A legal bid by a single mother in one of the more deprived areas of Glasgow to overturn the admissions policy of Jordanhill School has been stopped in its tracks. But it has prompted calls from the Scottish Parent Teacher Council for a review of the placing request system.

The Scottish Legal Aid Board has terminated its funding to Roisin McMahon, represented by Iain Nisbet of the Govan Law Centre, because it does not believe her case was strong enough. Mr Nisbet told The TESS he hoped to challenge the decision, either through its internal review process or by judicial review.

But the challenge by the 25-year-old parent from Govan to what she saw as a “closed shop” admissions policy operated by one of the top-performing state schools has come to a halt.

Jordanhill, the only non-specialist state school in Scotland directly funded by the Government, designates a list of addresses in the west end of Glasgow from which children are eligible for entry. New-build developments and conversions are frequently excluded from List 1 of designated addresses, no matter how close to the school they are.

Children who live in the immediate area but not at a designated address are put on a second waiting list and prioritised if they have a sibling already in the school. There is a third waiting list for children who live outwith the local area.

When Ms McMahon, who lives three miles away, applied for a place for her son Shae, she was told he was 166th on the list. Only 66 children are admitted each year into P1.

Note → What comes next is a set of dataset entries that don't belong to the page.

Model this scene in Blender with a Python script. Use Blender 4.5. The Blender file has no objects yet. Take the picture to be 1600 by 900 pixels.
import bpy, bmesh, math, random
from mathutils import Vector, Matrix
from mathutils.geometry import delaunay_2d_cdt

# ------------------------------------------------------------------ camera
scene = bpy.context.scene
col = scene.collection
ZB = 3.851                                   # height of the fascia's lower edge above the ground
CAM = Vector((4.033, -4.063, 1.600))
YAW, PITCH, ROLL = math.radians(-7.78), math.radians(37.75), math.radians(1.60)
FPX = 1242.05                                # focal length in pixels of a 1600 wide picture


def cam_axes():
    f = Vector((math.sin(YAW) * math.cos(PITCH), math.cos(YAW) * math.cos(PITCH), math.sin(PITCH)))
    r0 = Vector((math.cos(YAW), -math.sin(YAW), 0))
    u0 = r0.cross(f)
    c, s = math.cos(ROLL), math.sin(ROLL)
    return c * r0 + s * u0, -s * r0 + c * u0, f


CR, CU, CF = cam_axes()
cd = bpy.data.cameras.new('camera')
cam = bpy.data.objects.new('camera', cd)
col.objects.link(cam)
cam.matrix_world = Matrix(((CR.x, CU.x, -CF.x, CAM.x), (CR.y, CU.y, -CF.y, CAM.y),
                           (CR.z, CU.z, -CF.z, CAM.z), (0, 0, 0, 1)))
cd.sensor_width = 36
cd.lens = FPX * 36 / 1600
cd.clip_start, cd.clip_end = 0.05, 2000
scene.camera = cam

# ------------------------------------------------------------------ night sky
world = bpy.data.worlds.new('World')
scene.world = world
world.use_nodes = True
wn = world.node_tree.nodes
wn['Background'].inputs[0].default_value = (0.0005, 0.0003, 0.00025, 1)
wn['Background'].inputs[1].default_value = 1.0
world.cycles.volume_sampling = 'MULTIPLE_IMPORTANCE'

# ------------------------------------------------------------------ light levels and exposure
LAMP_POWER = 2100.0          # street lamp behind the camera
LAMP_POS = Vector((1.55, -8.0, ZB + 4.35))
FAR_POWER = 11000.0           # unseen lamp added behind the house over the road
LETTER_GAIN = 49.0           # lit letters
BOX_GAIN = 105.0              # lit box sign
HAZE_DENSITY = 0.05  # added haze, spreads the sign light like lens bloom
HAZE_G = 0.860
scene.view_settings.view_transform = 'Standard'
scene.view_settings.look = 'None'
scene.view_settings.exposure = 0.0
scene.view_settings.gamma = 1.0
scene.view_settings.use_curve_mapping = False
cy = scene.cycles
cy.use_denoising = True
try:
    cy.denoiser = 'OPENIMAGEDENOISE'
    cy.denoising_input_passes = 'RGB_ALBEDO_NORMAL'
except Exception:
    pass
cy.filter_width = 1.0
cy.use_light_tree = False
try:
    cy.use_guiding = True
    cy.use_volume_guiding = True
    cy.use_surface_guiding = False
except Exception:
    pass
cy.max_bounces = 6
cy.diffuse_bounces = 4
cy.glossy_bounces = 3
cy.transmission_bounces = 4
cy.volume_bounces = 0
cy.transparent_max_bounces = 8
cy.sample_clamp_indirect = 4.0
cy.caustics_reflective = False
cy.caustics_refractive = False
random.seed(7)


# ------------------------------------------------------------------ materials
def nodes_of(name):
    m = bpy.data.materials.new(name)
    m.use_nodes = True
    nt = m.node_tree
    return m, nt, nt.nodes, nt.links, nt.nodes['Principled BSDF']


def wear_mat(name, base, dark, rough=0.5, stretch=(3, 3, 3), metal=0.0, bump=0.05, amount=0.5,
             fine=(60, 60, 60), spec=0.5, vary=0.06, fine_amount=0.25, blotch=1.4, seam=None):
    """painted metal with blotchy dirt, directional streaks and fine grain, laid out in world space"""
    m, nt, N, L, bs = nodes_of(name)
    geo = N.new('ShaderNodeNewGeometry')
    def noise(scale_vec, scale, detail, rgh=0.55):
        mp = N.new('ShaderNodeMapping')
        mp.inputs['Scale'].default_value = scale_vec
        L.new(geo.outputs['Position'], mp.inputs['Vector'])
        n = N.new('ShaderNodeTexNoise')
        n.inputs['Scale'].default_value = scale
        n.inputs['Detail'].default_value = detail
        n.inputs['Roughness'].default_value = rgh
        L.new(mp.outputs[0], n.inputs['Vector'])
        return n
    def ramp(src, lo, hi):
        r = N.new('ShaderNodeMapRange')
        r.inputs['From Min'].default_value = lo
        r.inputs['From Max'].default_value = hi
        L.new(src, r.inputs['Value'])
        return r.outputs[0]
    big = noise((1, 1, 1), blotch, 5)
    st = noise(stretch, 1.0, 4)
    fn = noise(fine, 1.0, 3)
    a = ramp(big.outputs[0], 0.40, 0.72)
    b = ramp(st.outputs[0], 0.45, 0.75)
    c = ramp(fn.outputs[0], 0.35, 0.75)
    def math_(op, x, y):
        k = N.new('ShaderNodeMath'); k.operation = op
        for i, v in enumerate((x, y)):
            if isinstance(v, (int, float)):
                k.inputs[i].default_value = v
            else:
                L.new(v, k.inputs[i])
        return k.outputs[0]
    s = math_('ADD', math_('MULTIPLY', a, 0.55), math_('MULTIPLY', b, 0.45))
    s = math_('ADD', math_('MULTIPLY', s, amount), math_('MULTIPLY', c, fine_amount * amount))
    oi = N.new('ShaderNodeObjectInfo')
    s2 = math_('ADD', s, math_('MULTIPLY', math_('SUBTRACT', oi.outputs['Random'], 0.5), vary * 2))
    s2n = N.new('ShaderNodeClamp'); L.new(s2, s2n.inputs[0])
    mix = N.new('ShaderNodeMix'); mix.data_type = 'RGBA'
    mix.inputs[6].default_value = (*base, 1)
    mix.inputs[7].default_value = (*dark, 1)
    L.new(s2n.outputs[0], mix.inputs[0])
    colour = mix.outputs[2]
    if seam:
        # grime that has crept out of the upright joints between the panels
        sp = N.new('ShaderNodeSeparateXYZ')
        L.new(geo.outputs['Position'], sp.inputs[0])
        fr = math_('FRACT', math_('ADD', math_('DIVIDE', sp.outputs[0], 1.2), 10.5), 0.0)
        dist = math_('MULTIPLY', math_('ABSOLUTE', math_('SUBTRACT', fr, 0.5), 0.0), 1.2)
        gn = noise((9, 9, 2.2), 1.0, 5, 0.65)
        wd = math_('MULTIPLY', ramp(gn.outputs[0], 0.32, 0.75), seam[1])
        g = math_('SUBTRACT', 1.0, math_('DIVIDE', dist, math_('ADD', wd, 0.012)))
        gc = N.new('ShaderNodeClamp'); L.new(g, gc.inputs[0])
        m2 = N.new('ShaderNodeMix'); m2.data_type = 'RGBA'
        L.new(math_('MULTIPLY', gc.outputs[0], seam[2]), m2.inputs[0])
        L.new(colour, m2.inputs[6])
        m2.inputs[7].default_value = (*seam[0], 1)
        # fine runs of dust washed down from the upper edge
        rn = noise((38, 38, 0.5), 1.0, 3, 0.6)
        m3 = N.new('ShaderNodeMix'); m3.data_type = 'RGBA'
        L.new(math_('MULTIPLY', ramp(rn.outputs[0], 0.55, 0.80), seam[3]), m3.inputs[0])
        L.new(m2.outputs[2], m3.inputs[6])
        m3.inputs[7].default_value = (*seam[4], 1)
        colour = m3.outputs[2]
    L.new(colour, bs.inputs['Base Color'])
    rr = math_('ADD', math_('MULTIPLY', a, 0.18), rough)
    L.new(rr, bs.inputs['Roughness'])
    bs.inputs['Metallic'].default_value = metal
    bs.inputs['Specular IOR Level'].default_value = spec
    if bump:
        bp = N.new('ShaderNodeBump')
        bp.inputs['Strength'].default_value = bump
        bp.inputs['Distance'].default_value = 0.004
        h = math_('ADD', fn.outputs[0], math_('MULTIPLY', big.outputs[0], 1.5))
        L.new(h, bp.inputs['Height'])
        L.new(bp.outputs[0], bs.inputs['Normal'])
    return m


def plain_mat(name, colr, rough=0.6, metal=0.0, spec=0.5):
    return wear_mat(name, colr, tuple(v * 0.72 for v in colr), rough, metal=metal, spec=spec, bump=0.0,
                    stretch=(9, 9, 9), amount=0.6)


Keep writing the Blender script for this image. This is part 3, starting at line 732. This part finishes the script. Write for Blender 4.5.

Her petition to the Court of Session argued Jordanhill’s admissions policy ran counter to the legislation which allows parents elsewhere in Scotland to use placing requests to get their children into primary and secondary schools outwith their designated catchment area.

The school’s entry procedures were discriminatory, stated her petition, because they did not provide any system of permitting children from disadvantaged areas to obtain a place: “If the school wanted to benefit the local area, it would apply a catchment area, not an exclusive system of known addresses.”

Paul Thomson, the headteacher, said: “Jordanhill is the local community comprehensive school. Like all state schools, we give priority to local children. Thereafter, places are open to any child who wishes to apply and the school regularly admits children from outwith its geographical area.

“The school is not large enough to accommodate all primary-age children locally and in some years there are not even enough places for all secondary children. We therefore must have a set of criteria to allocate places - the applications criteria are fair and transparent.”